3. Commit the VIPS. It’s a versioned artifact in your repo.
4. Port to new hardware — or optimize aggressively. The VIPS is your spec. Each stage gives you a precise target. Tolerances tell you what close-enough means for each precision tier.
5. Validate. Stage by stage. Hash by hash.

Step 2 is the investment. Steps 4 and 5 are dramatically faster because you’re not reverse-engineering tribal knowledge — you’re executing against a spec.

The alien, revisited

Back to the alien. He hands you this weird unified compute-memory device with no NVIDIA driver, no CUDA, no nvdiffrast.
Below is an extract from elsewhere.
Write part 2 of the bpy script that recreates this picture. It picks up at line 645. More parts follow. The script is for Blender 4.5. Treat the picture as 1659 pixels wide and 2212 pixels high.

You have a pile of model weights and a VIPS document.

The VIPS tells you: stage 1 is image preprocessing, here are the exact transforms, here’s the expected output tensor for this input image. Stage 2 is the DINO encoder, here’s the algorithm, here’s the reference output shape and hash. Stage 3 is attention, here’s the SDPA formulation that works when flash_attn isn’t available. And so on, through UV rasterization and texture baking, all the way to the final GLB.

You implement each stage on the alien hardware. You verify each one against the VIPS. When all stages pass, the model works.

The alien doesn’t need to understand PyTorch. He doesn’t need to know what CUDA is. He just needs the VIPS and the ability to run linear algebra on his weird unified compute-memory thing.

Which, honestly, is all any of us need.